The real trick to e-commerce is trust. Can you convince the people visiting the website that you are worth "investing" in?
Some technical strategies for quickly establishing a level of trust are:
* Design, don't skimp on this, people make snap judgements in amazingly small time frames on the look of your website. It needs to look professional and it needs to build confidence.
* Website quality is critical - you can't afford to have broken links, broken images, or script errors. The website should be working for the customers, not getting in their way. Don't become a victim of easy come easy go.
* Geek Gear has applied for an EV SSL certificate. I am told we are a phone call away from being validated. An EV SSL certificate makes the browsers address bar turn green during a secured transaction. This has to help confidence during the checkout (however, a lot of things have to have gone right to get someone to this point).
Some business strategies for trust building are:
* Branding - ideally you have a brand people trust, we are attemping to create our own at Geek Gear, but we have obviously leveraged APC's brand to give it a leg up. Not everyone has a brand like APC to throw around so it is definitely a hard slog but the equation here is no different offline. Brands like Attitude clothing prove it can be done.

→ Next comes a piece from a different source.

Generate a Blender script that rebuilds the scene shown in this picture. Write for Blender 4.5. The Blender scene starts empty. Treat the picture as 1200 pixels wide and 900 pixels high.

* Make sure you have your "red tape" in order. Have contact numbers and email addresses on your website and make sure those contact points are manned. Make sure you have a clearly labelled return policy. Take the uncertainty out of dealing with your business online. Let people know they have a place to come back to.
In most e-commerce projects my company NetMerchant has been involved in, the businesses don't start rolling until they get at least 100 visitors a day. Even with all the publicity from APC, we're well short of that number on Geek Gear. It goes to show what a long hard slog build up an online business is.